しかし、日本帰国後は、公安に監視され、就職も満足にできなかった人が多かったという。
さて、結局のところ、この映画の意図は何だろうか?
通常、兵士は自分の経験を語りたがらないという。しかし、本作の証言者は、いずれも語り馴れているかのように饒舌である。ある証言者は泣き出し、ある証言者は複雑な薄ら笑いを浮かべながら語る。
生きて日本に帰してくれた、中国に対する恩義や感謝があるのだろうか? Wikipedia知識にすぎないが、実際、戦犯管理所では思想の「改造」が行われたという。
ソ連や中国で抑留されていた彼らの証言は、「共産主義に“洗脳”された人間の話」として、真面目に受け取らない人も多いようだ。

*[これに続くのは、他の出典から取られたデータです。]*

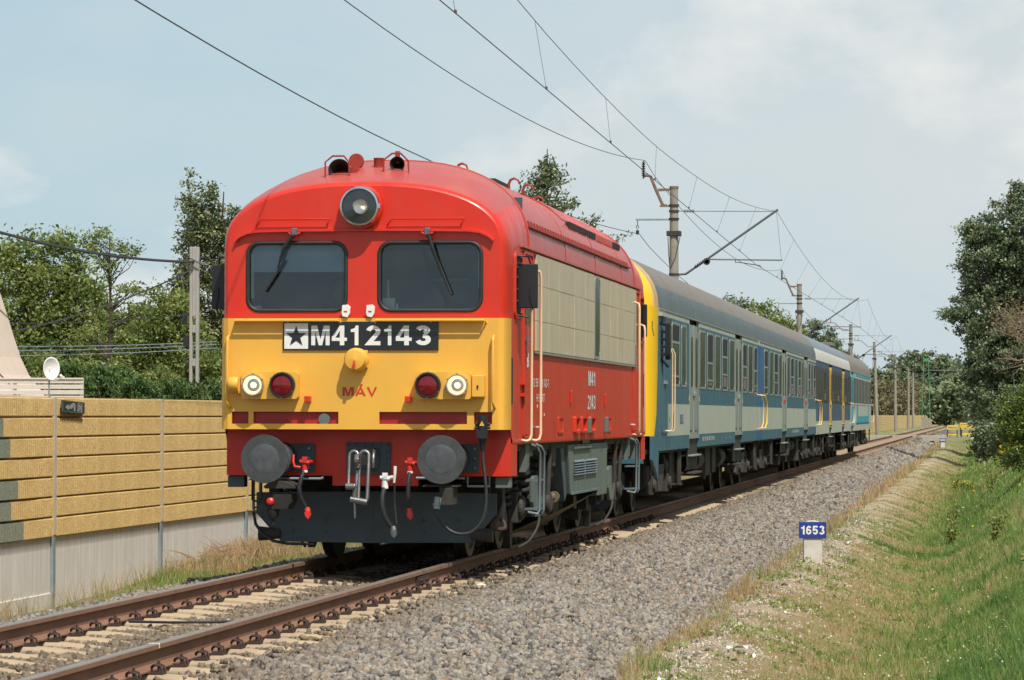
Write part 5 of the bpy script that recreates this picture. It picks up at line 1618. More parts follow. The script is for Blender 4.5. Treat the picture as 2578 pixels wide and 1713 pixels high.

なお、映画タイトルにある「実に憎むべき、わたくしであります」というのは、本作での証言ではなく、中国の戦犯法廷での日本軍の中将の発言であり、ややミスリードだ。
ただ、自分としては、嘘だと思える証言は無かった。戦犯管理所で思想「改造」が行われたとはいえ、証言は釈放後、少なくとも数十年以上経った時点で行われているのだ。
史実ならば、無かったことにはできず、謙虚に向かい合わなければならない。
また、残虐行為が生まれる“メカニズム”を、雄弁に教えてくれる映画でもあった。
責任逃れをするわけではないが、やはり戦争における行為というのは、“個人”の問題に帰することはできないと痛感した。証言者は、内地では決して暴力組織の成員だったわけではない。
本作における問題の根本は、国家主義であり、全体主義にあったと思う。国家の意思が最優先され、自他を問わず人命を軽んずる中では、兵士が最低限の人間性さえ担保するすべがない。
自国内でしか通用しない手前勝手な論理ではなく、個人の尊厳や自由・平等・博愛という、「国家を超える価値観」を、国家自身が表明し運営していくことが不可欠だ。